The Board of Trustees recently approved a 4.3 percent tuition increase for the 2017-2018 academic year, bringing the total cost of a Duke undergraduate education to an estimated $68,298. As always, hordes of discontented students and their distraught parents went on Facebook to express their distaste at having to finance what is quickly becoming a gold-plated Duke education. Although an annual four percent tuition increase is often not surprising (it is even expected), the idea of having to fork over yet another few thousand dollars with no further explanation on the part of the administration is irksome to many Duke students. As active stakeholders of Duke University, we should be offered a concrete, detailed explanation detailing the exact reasons and provisions behind such increases rather than through a terse bureaucratic edict.

In 1997, Duke’s undergraduate tuition was sticker priced at a $20,050 a year. By 2007 that figure had increased to $34,335 a year. In the span of nearly 20 years alone, tuition has ballooned to over 2.5 times its 1997 price. Though the university was in a weaker place compared to its peer institutions twenty years ago (the endowment was only valued at $1,190,460,000 in 1997), it is hard to justify that a 2.5 increase in tuition equates exactly to a 2.5 increase in the value of a Duke education in the same time span.

The administration’s response to such tuition increases has been that they are necessary and indispensable for improving the quality of undergraduate education at Duke. In 2014, former executive vice-provost, Jim Roberts, publically claimed that Duke invests “on average about $90,000 in the education of each student” and that in essence a Duke education was a “discount.” At that time, Duke also provided a breakdown of where it was spending its budget–approximately half of which goes into financial aid and faculty compensation. Though vague, the information Duke provided was a step toward transparency. Along the same lines, each year, Duke should release a formal report detailing where the annual tuition increase will be allocated towards.

While the administration can justify an annual four percent tuition hike by claiming that they are spending even more on financial aid, such a claim neglects to include the nearly 3300 Duke undergraduates who pay full freight. Many of these students can hardly be considered “middle class” by any national measures, as outlined in the NY Times expose on the socioeconomic demographics of elite universities. Nonetheless, the burden of having to pay the full $70,000 is still daunting, especially to those from families making just enough to exclude them from financial aid or Duke’s international students ineligible for federal financial aid.

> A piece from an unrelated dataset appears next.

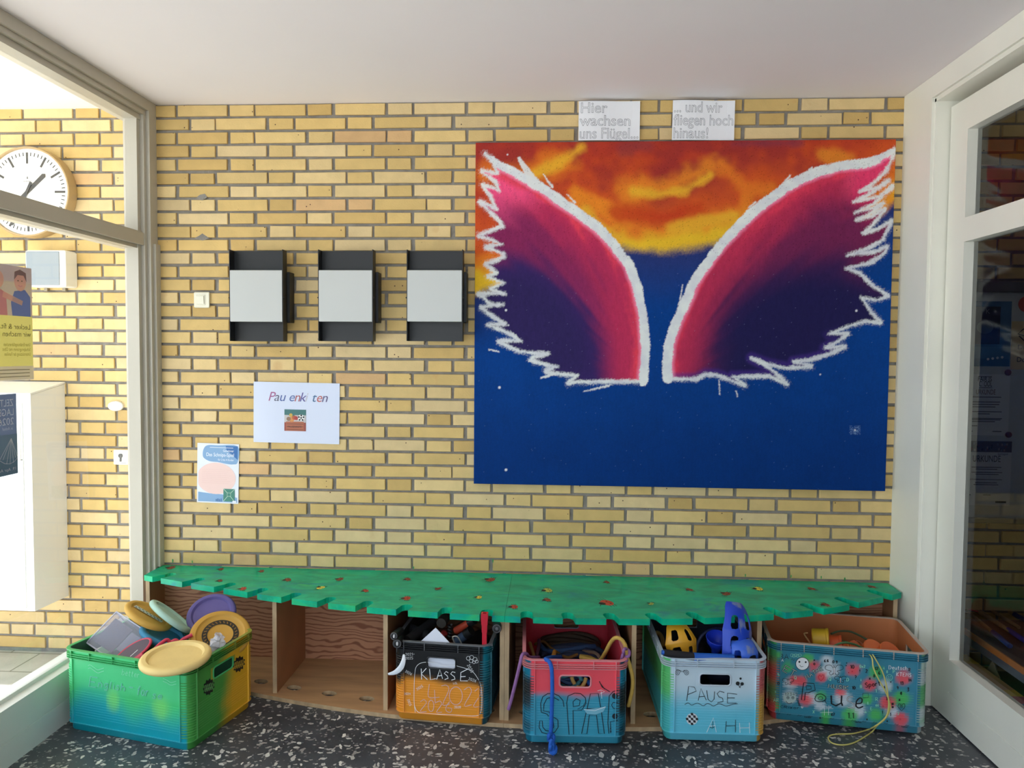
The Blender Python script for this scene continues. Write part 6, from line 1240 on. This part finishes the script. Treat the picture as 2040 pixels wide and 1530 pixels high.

Of course, Duke is not alone among its peer institutions in increasing its tuition at a rate of about four percent each year. Brown and Penn recently announced similar tuition increases of four percent and 3.9 percent respectively. Nevertheless, if we as an institution truly pride ourselves as being different from our ivied northern peers—more forward thinking, more youthful, more adventurous—then we should seek to deviate from this norm of constantly increasing our tuition at the expense of cash strapped full freight students. If the administration sees it as absolutely necessary to increase Duke’s tuition, then we should be provided a thorough explanation detailing the rationale behind the new price sticker.